[Stored data]
— begin —
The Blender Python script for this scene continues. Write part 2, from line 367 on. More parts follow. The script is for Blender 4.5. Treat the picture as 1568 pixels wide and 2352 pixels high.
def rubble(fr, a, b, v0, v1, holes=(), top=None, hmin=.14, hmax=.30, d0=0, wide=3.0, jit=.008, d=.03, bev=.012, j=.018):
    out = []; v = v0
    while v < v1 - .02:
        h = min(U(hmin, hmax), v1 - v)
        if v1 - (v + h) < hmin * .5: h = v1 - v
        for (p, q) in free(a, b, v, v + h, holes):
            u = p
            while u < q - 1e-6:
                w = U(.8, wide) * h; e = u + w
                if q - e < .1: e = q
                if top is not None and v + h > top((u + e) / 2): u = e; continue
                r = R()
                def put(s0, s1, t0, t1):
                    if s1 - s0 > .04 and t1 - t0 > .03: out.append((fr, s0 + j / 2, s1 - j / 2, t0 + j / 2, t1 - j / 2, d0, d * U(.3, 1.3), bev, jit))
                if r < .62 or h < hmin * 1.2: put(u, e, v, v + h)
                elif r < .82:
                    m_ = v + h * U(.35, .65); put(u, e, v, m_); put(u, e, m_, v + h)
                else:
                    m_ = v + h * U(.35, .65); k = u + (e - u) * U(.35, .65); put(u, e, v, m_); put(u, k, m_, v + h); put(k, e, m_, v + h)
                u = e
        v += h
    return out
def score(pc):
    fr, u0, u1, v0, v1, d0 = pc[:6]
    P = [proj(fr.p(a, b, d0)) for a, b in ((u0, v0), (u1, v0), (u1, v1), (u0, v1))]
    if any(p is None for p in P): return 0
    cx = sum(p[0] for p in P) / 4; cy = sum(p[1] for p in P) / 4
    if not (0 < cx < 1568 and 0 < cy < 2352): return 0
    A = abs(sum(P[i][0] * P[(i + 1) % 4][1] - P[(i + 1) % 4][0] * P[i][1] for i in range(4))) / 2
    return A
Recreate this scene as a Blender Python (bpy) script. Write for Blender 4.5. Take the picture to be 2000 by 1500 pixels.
— end —
Print the records once more, exactly as they were given.

The Blender Python script for this scene continues. Write part 2, from line 367 on. More parts follow. The script is for Blender 4.5. Treat the picture as 1568 pixels wide and 2352 pixels high.
def rubble(fr, a, b, v0, v1, holes=(), top=None, hmin=.14, hmax=.30, d0=0, wide=3.0, jit=.008, d=.03, bev=.012, j=.018):
    out = []; v = v0
    while v < v1 - .02:
        h = min(U(hmin, hmax), v1 - v)
        if v1 - (v + h) < hmin * .5: h = v1 - v
        for (p, q) in free(a, b, v, v + h, holes):
            u = p
            while u < q - 1e-6:
                w = U(.8, wide) * h; e = u + w
                if q - e < .1: e = q
                if top is not None and v + h > top((u + e) / 2): u = e; continue
                r = R()
                def put(s0, s1, t0, t1):
                    if s1 - s0 > .04 and t1 - t0 > .03: out.append((fr, s0 + j / 2, s1 - j / 2, t0 + j / 2, t1 - j / 2, d0, d * U(.3, 1.3), bev, jit))
                if r < .62 or h < hmin * 1.2: put(u, e, v, v + h)
                elif r < .82:
                    m_ = v + h * U(.35, .65); put(u, e, v, m_); put(u, e, m_, v + h)
                else:
                    m_ = v + h * U(.35, .65); k = u + (e - u) * U(.35, .65); put(u, e, v, m_); put(u, k, m_, v + h); put(k, e, m_, v + h)
                u = e
        v += h
    return out
def score(pc):
    fr, u0, u1, v0, v1, d0 = pc[:6]
    P = [proj(fr.p(a, b, d0)) for a, b in ((u0, v0), (u1, v0), (u1, v1), (u0, v1))]
    if any(p is None for p in P): return 0
    cx = sum(p[0] for p in P) / 4; cy = sum(p[1] for p in P) / 4
    if not (0 < cx < 1568 and 0 < cy < 2352): return 0
    A = abs(sum(P[i][0] * P[(i + 1) % 4][1] - P[(i + 1) % 4][0] * P[i][1] for i in range(4))) / 2
    return A
Recreate this scene as a Blender Python (bpy) script. Write for Blender 4.5. Take the picture to be 2000 by 1500 pixels.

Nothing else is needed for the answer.